A Page One article by Erik Ahlberg gives some reasons why the winning White Sox still face a half-empty stadium in a sporting town. Personally, I think that fixing the urbanism could easily increase attendance, while generating additional revenues. I know that I’d be far more tempted to go to a game; surely someone who cared more about sports (even if she cared less about urbanism) would be similarly tempted.
The Chicago White Sox have the best record in baseball, and their best chance in years of ending an 88-year drought of World Series championships. But here in one of America’s great sports towns, hardly anyone seems to care.
When the Sox recently faced another first-place team, the Los Angeles Angels, only about 20,000 showed up, despite delightful weather and a 2-for-1 ticket special… Despite a mediocre performance most of the year, the second-place Cubs have played to 98% capacity, and nearly had a sellout April 23 when they lost to the lowly Pittsburgh Pirates in near-freezing temperatures with 25-mile-an-hour winds blasting off Lake Michigan.
At the heart of the Sox’s troubled wooing of Chicago lies a conundrum worthy of Yogi Berra: They haven’t been good enough to win, and they haven’t been bad enough to tap into baseball’s romance with hapless losers. The White Sox won their last World Series in 1917. Even before the Boston Red Sox exorcised their 86-year curse last year, the White Sox had the American League’s longest drought…
Many people fault Comiskey Park, which one local columnist has described as having the feel of West Berlin during the Cold War. The park, which replaced the old Comiskey in 1991 and was renamed U.S. Cellular Field in 2003, is bordered by a rust-stained concrete wall, train tracks and an interstate highway. Some of Chicago’s toughest housing projects loom beyond the outfield fence.
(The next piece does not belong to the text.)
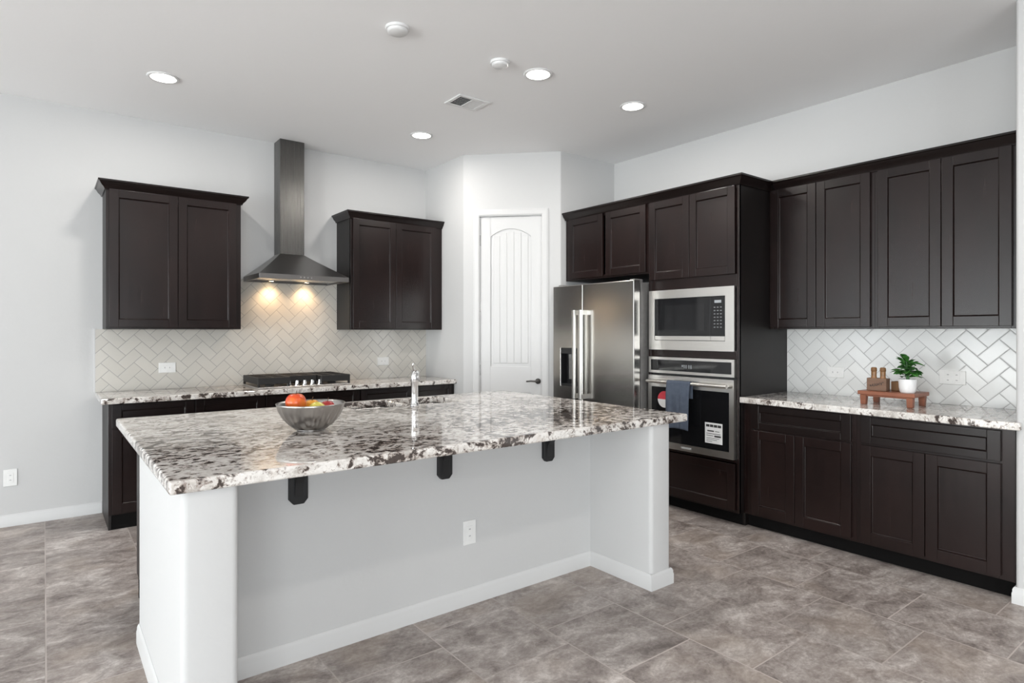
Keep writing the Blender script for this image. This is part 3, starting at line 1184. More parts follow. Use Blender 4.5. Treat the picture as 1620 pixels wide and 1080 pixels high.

There are only a few bars within walking distance… The Cell, as the team’s ballpark is often called here, was one of the last efficient but unappealing fields built before stadiums in Pittsburgh, Milwaukee and San Francisco showed how to design a park that’s equal parts ballfield and tourist attraction… But many Chicagoans prefer the cozy confines of historic Wrigley Field, with its ivy-covered outfield walls, hand-operated scoreboard and neighborhood teeming with saloons.
“Even if we win the World Series this year, Wrigley will still sell out next year,” Sox first baseman Paul Konerko says. “But I can’t guarantee we’d be sold out here…” White Sox General Manager Ken Williams says the team appreciates the mayor’s support. “We just need him to bring ten or fifteen thousand of his friends.”